◆ **Aim of the task**: Repeat exactly the lines of the listing below, please, starting with the first and ending with the line containing "b.build('corner_seam', 'pale_steel', tn)"; leave out the rest.

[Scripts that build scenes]
----------
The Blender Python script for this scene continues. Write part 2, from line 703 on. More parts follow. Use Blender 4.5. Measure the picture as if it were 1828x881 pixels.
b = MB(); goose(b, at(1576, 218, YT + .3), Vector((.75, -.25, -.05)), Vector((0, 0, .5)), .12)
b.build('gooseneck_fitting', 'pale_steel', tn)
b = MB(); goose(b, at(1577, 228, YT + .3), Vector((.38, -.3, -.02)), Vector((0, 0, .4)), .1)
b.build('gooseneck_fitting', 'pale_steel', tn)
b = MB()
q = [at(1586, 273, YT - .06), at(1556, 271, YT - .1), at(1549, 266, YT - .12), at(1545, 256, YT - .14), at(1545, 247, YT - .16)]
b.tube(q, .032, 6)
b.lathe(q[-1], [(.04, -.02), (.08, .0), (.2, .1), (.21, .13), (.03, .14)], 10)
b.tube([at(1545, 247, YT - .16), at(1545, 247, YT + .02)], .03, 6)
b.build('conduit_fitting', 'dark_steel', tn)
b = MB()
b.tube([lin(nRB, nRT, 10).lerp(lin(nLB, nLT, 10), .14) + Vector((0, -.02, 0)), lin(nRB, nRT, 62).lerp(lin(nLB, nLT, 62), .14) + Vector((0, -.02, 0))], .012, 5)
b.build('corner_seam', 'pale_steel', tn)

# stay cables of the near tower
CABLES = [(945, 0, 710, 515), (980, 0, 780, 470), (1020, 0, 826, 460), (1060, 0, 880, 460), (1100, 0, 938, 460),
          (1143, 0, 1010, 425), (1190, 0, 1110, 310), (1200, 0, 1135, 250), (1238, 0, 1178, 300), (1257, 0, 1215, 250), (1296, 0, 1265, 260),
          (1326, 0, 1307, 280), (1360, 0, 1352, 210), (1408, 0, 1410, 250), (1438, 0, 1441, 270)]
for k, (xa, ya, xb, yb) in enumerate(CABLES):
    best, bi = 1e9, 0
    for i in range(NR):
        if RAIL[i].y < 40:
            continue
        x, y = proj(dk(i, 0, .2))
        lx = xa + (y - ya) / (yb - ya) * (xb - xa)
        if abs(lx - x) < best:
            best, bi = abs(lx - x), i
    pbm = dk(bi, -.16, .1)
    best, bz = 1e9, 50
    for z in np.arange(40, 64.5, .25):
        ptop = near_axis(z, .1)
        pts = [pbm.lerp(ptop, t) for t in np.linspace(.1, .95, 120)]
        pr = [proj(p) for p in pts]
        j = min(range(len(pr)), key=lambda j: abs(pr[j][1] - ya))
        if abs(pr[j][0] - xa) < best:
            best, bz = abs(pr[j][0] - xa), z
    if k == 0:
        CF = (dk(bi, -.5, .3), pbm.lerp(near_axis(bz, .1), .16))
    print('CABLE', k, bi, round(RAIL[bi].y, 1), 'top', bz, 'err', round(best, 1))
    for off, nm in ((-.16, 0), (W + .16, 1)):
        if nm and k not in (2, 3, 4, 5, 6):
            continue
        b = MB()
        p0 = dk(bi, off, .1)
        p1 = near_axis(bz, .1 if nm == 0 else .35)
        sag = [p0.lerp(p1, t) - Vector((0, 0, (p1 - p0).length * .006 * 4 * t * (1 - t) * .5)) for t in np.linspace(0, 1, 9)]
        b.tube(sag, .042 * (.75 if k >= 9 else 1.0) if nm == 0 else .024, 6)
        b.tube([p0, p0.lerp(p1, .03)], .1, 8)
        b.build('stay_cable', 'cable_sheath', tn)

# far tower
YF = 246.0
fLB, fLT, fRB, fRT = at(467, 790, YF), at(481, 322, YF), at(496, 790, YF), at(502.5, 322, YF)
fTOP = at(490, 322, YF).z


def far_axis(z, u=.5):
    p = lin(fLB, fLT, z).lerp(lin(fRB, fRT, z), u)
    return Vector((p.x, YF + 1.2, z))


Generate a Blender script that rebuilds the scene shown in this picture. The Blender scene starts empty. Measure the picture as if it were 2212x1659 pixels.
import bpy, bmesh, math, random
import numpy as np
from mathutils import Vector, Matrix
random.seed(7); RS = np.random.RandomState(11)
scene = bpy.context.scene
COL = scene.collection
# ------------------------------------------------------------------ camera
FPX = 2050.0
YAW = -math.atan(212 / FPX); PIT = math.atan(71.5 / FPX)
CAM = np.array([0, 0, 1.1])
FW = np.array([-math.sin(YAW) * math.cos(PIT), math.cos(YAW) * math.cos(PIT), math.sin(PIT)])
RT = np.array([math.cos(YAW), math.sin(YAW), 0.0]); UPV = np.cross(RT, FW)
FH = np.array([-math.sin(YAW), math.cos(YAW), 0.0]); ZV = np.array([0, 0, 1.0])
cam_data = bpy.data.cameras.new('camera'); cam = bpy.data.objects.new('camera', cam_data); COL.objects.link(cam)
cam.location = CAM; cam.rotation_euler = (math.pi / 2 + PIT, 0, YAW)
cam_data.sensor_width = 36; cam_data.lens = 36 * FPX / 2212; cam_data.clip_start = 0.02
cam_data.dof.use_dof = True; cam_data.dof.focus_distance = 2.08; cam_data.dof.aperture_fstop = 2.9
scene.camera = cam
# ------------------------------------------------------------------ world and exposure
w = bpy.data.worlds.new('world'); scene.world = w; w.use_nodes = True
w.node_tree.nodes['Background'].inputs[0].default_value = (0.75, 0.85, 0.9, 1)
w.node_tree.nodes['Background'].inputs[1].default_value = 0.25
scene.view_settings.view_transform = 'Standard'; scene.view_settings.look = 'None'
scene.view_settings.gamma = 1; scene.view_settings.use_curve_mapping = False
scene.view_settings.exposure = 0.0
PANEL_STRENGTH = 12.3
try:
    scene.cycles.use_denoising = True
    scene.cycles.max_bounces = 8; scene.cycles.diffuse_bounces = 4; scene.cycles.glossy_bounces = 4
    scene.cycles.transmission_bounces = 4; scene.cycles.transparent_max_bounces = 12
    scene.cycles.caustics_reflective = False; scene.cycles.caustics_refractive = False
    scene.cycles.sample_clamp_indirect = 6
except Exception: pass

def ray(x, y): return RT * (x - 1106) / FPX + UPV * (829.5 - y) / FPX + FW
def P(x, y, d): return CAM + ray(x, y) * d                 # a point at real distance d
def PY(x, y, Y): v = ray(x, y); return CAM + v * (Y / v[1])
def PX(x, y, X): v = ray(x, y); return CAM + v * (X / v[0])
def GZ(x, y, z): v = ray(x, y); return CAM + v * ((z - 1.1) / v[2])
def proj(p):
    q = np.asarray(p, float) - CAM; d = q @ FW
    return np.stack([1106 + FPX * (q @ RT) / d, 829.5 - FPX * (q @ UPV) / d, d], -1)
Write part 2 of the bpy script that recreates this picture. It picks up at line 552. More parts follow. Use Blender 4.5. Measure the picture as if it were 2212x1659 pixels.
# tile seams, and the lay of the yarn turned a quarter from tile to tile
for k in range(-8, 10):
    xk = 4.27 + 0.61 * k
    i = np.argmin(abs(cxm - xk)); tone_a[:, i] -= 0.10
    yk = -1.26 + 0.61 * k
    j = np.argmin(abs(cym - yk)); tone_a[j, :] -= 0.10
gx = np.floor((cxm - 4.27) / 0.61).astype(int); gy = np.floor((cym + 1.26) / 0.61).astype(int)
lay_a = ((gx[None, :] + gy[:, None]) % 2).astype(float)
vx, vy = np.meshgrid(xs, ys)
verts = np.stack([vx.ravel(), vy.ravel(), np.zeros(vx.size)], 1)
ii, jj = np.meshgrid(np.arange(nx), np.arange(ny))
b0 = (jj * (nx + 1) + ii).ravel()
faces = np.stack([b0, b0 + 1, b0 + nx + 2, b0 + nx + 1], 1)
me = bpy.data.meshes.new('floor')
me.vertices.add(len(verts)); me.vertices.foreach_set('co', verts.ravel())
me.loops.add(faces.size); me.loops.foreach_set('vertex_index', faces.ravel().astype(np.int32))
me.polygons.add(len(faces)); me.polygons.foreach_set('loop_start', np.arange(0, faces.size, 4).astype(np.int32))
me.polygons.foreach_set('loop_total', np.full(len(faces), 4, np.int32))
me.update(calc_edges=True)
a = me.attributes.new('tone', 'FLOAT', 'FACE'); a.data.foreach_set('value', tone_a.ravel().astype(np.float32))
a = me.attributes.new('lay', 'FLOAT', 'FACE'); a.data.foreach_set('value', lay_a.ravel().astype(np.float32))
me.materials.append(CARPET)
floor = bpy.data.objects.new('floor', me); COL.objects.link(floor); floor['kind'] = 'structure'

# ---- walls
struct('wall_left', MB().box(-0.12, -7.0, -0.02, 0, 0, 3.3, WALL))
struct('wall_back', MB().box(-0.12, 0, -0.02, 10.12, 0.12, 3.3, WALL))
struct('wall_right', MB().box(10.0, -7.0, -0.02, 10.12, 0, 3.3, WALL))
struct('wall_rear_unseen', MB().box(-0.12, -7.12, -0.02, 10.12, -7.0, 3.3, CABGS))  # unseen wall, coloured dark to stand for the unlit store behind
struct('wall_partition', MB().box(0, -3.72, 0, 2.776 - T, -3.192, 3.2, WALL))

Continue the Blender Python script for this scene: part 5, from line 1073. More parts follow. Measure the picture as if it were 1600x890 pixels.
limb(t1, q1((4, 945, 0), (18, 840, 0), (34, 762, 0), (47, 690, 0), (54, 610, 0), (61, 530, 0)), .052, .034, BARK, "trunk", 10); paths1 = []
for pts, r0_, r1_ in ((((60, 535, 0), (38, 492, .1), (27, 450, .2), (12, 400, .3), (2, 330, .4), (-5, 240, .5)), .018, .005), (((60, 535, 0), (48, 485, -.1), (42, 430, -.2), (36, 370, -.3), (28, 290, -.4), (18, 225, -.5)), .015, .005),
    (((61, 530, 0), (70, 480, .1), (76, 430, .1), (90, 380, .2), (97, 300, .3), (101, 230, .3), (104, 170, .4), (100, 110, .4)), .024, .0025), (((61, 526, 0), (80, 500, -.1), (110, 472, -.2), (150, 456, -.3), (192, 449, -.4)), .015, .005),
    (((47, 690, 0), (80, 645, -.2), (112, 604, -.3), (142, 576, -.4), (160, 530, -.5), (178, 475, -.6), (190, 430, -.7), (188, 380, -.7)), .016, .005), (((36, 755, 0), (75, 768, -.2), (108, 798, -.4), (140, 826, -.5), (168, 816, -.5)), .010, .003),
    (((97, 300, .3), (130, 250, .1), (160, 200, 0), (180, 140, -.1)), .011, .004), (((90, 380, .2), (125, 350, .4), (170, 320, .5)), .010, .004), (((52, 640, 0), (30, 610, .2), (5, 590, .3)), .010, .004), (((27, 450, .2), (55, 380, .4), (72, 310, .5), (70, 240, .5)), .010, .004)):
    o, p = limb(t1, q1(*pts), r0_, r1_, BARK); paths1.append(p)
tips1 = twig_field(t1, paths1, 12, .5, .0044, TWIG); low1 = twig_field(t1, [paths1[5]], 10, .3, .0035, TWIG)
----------
◆ **Answer to the exercise**:
The Blender Python script for this scene continues. Write part 2, from line 703 on. More parts follow. Use Blender 4.5. Measure the picture as if it were 1828x881 pixels.
b = MB(); goose(b, at(1576, 218, YT + .3), Vector((.75, -.25, -.05)), Vector((0, 0, .5)), .12)
b.build('gooseneck_fitting', 'pale_steel', tn)
b = MB(); goose(b, at(1577, 228, YT + .3), Vector((.38, -.3, -.02)), Vector((0, 0, .4)), .1)
b.build('gooseneck_fitting', 'pale_steel', tn)
b = MB()
q = [at(1586, 273, YT - .06), at(1556, 271, YT - .1), at(1549, 266, YT - .12), at(1545, 256, YT - .14), at(1545, 247, YT - .16)]
b.tube(q, .032, 6)
b.lathe(q[-1], [(.04, -.02), (.08, .0), (.2, .1), (.21, .13), (.03, .14)], 10)
b.tube([at(1545, 247, YT - .16), at(1545, 247, YT + .02)], .03, 6)
b.build('conduit_fitting', 'dark_steel', tn)
b = MB()
b.tube([lin(nRB, nRT, 10).lerp(lin(nLB, nLT, 10), .14) + Vector((0, -.02, 0)), lin(nRB, nRT, 62).lerp(lin(nLB, nLT, 62), .14) + Vector((0, -.02, 0))], .012, 5)
b.build('corner_seam', 'pale_steel', tn)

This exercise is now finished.